OMAHA, NE.- Encompassing more than one hundred objects from the Brooklyn Museum’s world-renowned holdings, To Live Forever includes some of the greatest masterworks of the Egyptian artistic heritage. Exploring beliefs about life, death, and the afterlife as seen through the practice of mummification, the conduct of a funeral, and various types of tombs and burials, this exhibition answers the questions at the core of our continuing fascination with the art of ancient Egypt.

To Live Forever: Egyptian Treasures from the Brooklyn Museum is on view at Joslyn Art Museum from February 11 through June 3, 2012.

Belief in the afterlife and the view that death was an enemy that could be vanquished were among the most central cultural beliefs throughout thousands of years of ancient Egyptian civilization.

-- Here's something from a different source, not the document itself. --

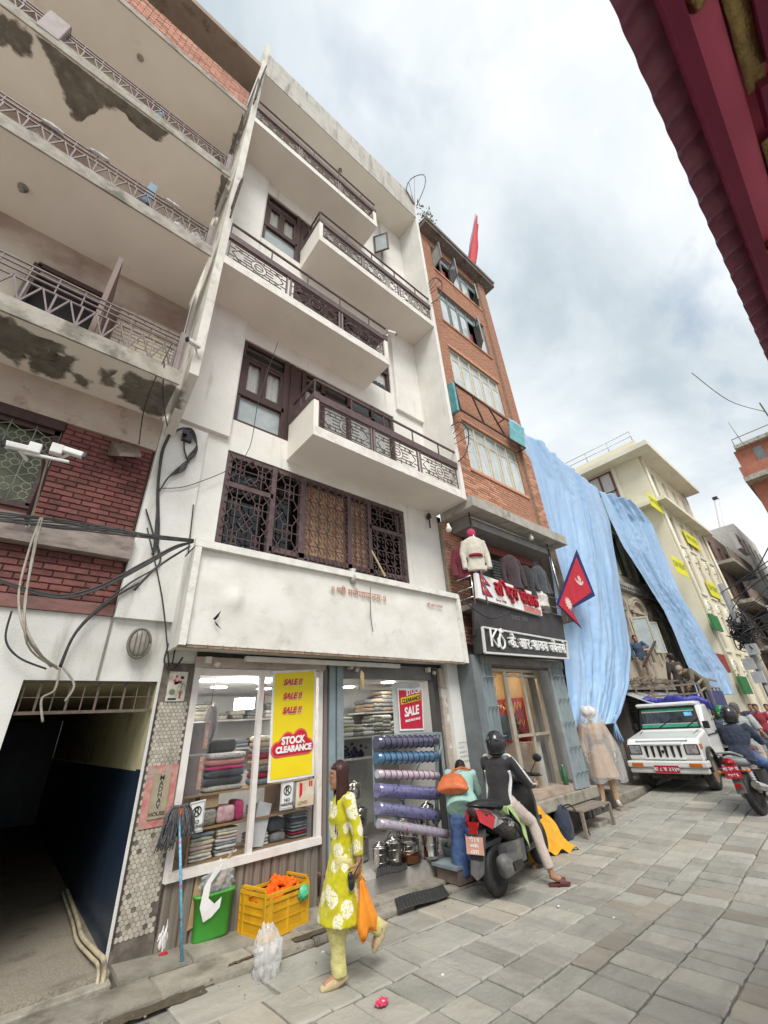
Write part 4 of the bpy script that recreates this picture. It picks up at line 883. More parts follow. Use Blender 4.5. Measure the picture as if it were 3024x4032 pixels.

To Live Forever features objects illustrating a range of strategies the ancient Egyptians developed to defeat death, including mummification and various rituals performed in the tomb. The exhibition reveals what the Egyptians believed they would find in the next world, and contrasts how the rich and the poor prepared for the hereafter. The economics of the funeral are examined, including how the poor tried to imitate the costly appearance of the grave goods of the rich in order to ensure a better place in the afterlife.

Each section of the exhibition contains funeral equipment for the rich, the middle class, and the poor. The visitor will be able to compare finely painted wood and stone coffins made for wealthy patrons with the clay coffins the poor made for themselves; masterfully worked granite vessels with clay vessels painted in imitation of more desirable materials; and gold jewelry created for the nobles contrasted with faience amulets fashioned from a man-made turquoise substitute. Objects on view include the Bird Lady—one of the oldest preserved statues from all Egyptian history and a signature Brooklyn Museum object; a painted limestone relief of Queen Neferu; the elaborately painted shroud of Neferhotep; a gilded mummy mask of a man; and a gold amulet representing the human soul. Other highlights include the mummy and portrait of Demetrios, a wealthy citizen of Hawara; two mummies of dogs; stone sculptures and statues; protective gold jewelry made for nobility; canopic jars (used to store the body's major organs during mummification); and ceramic vessels used during Egyptian funerals.

Edward Bleiberg, Ph.D., curator of Egyptian, classical, and ancient Near Eastern art at the Brooklyn Museum, has organized the exhibition.